### PROBLEM TO WORK ON
Drop every picture. Then return, exactly, the lines from the beginning of the listing below through the one containing "wbox('outer_fin', 4.527, 4.553, WZ0, WZ1, FX1, FX1".
>> Begin
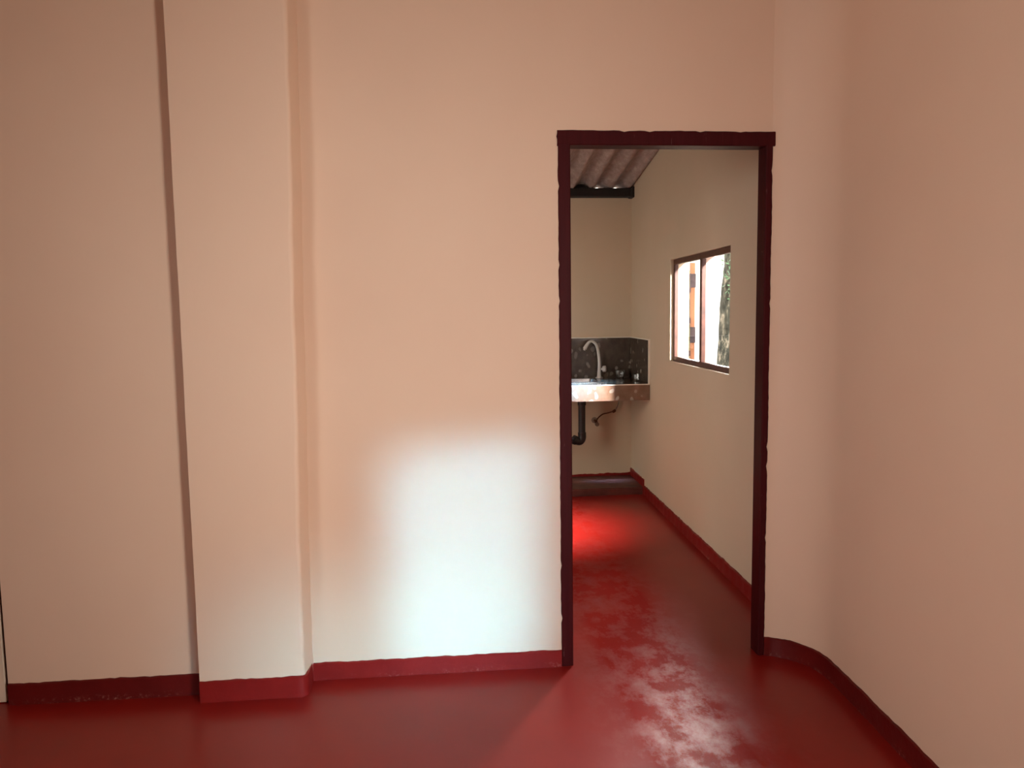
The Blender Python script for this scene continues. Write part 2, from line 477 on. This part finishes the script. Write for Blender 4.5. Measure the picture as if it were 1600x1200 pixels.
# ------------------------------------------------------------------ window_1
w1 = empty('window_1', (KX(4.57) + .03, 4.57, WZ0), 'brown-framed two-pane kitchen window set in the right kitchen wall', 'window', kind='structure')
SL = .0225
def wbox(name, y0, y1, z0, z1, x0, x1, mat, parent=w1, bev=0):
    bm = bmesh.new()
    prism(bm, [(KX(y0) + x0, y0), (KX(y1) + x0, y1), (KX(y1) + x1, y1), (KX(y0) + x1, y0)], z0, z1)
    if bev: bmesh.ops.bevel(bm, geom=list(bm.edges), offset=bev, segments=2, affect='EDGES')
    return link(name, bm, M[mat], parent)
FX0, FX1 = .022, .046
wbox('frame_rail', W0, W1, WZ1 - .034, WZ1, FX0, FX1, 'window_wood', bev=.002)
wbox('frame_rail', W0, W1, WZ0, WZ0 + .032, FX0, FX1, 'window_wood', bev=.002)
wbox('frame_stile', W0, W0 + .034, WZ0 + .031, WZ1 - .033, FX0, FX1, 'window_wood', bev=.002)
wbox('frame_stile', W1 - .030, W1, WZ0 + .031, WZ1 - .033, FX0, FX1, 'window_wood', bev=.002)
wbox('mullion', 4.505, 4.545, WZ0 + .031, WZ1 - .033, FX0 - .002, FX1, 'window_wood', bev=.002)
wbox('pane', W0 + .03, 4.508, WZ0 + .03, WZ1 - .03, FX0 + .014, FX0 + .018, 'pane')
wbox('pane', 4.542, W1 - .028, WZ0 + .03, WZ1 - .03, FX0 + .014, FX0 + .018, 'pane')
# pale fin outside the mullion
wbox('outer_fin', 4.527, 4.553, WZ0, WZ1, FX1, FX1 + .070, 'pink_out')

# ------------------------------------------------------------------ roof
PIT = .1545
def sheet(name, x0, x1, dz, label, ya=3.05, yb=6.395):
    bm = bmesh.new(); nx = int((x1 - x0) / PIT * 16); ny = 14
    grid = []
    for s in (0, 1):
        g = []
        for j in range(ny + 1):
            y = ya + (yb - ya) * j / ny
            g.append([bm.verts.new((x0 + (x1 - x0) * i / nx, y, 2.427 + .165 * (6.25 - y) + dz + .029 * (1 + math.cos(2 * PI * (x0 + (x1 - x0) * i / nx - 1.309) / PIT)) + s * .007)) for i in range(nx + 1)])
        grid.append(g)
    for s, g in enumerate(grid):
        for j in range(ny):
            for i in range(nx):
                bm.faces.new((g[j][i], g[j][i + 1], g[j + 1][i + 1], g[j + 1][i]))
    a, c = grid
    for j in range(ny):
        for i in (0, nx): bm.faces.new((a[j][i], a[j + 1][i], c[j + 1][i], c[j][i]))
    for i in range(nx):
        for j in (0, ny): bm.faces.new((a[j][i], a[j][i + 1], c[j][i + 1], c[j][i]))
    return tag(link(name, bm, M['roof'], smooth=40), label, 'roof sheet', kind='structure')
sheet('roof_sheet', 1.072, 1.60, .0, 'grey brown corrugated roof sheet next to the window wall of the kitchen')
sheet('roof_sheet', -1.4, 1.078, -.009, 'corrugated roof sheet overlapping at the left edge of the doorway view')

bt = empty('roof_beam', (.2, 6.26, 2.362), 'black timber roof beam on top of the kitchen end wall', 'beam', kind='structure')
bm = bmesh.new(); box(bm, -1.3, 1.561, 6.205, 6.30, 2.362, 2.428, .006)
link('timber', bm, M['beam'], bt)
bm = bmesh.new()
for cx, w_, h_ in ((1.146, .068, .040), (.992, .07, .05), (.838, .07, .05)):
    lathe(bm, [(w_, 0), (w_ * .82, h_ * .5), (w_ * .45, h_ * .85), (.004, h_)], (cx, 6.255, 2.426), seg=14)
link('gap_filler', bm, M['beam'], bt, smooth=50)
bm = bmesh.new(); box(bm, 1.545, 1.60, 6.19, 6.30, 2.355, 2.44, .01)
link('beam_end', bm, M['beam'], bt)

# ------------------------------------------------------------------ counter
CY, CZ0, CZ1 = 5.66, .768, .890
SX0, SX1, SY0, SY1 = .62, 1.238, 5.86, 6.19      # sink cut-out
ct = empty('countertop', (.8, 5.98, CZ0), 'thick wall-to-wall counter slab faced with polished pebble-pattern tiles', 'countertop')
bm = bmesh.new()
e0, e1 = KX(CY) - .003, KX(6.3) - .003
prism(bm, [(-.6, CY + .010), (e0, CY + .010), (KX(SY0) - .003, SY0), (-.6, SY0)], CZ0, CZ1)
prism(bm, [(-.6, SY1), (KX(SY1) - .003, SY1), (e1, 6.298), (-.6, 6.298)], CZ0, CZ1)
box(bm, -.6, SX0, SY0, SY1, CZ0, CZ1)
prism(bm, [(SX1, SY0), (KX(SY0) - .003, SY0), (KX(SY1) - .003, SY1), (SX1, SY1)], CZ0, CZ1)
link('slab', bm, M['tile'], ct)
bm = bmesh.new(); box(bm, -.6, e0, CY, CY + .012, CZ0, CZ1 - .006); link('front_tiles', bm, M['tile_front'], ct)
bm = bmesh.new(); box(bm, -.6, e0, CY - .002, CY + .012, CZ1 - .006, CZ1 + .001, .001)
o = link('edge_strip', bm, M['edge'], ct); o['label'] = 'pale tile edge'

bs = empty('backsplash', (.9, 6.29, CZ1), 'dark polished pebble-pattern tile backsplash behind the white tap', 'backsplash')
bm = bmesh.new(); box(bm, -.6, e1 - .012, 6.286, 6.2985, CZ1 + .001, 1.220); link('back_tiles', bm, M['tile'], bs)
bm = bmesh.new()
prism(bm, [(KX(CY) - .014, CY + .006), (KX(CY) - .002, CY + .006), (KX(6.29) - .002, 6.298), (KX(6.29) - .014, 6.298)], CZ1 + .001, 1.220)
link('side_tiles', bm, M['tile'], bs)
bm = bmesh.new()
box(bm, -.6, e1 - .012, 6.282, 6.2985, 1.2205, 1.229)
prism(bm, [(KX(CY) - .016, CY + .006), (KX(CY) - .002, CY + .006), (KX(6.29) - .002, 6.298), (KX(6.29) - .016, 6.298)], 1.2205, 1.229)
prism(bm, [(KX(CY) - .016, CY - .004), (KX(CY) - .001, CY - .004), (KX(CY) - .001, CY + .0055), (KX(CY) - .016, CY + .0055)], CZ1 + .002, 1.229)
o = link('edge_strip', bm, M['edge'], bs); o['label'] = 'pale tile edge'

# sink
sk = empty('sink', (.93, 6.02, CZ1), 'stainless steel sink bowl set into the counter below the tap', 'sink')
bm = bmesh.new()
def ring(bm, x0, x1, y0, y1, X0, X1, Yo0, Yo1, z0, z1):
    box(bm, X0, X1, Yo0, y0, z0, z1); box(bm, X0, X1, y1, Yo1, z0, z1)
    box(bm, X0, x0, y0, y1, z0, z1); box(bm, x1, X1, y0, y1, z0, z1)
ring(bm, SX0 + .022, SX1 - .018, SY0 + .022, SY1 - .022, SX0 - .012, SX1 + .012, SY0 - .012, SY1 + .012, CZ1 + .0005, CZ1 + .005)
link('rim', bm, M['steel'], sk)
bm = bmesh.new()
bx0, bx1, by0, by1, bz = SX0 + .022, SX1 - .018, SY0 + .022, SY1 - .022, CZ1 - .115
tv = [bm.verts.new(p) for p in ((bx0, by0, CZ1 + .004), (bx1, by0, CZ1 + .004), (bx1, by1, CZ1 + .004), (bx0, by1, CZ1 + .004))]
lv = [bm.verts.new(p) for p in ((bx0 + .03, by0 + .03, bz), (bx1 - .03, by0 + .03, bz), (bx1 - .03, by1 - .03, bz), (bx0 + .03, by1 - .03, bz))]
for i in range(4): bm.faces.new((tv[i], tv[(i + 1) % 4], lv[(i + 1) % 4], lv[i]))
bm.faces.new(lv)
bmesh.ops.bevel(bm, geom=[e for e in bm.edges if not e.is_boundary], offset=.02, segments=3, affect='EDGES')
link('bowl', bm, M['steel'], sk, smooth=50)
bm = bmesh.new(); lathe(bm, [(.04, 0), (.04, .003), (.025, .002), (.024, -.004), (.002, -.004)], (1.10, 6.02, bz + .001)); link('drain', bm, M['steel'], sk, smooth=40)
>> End
### OUTPUT
The Blender Python script for this scene continues. Write part 2, from line 477 on. This part finishes the script. Write for Blender 4.5. Measure the picture as if it were 1600x1200 pixels.
# ------------------------------------------------------------------ window_1
w1 = empty('window_1', (KX(4.57) + .03, 4.57, WZ0), 'brown-framed two-pane kitchen window set in the right kitchen wall', 'window', kind='structure')
SL = .0225
def wbox(name, y0, y1, z0, z1, x0, x1, mat, parent=w1, bev=0):
    bm = bmesh.new()
    prism(bm, [(KX(y0) + x0, y0), (KX(y1) + x0, y1), (KX(y1) + x1, y1), (KX(y0) + x1, y0)], z0, z1)
    if bev: bmesh.ops.bevel(bm, geom=list(bm.edges), offset=bev, segments=2, affect='EDGES')
    return link(name, bm, M[mat], parent)
FX0, FX1 = .022, .046
wbox('frame_rail', W0, W1, WZ1 - .034, WZ1, FX0, FX1, 'window_wood', bev=.002)
wbox('frame_rail', W0, W1, WZ0, WZ0 + .032, FX0, FX1, 'window_wood', bev=.002)
wbox('frame_stile', W0, W0 + .034, WZ0 + .031, WZ1 - .033, FX0, FX1, 'window_wood', bev=.002)
wbox('frame_stile', W1 - .030, W1, WZ0 + .031, WZ1 - .033, FX0, FX1, 'window_wood', bev=.002)
wbox('mullion', 4.505, 4.545, WZ0 + .031, WZ1 - .033, FX0 - .002, FX1, 'window_wood', bev=.002)
wbox('pane', W0 + .03, 4.508, WZ0 + .03, WZ1 - .03, FX0 + .014, FX0 + .018, 'pane')
wbox('pane', 4.542, W1 - .028, WZ0 + .03, WZ1 - .03, FX0 + .014, FX0 + .018, 'pane')
# pale fin outside the mullion
wbox('outer_fin', 4.527, 4.553, WZ0, WZ1, FX1, FX1 + .070, 'pink_out')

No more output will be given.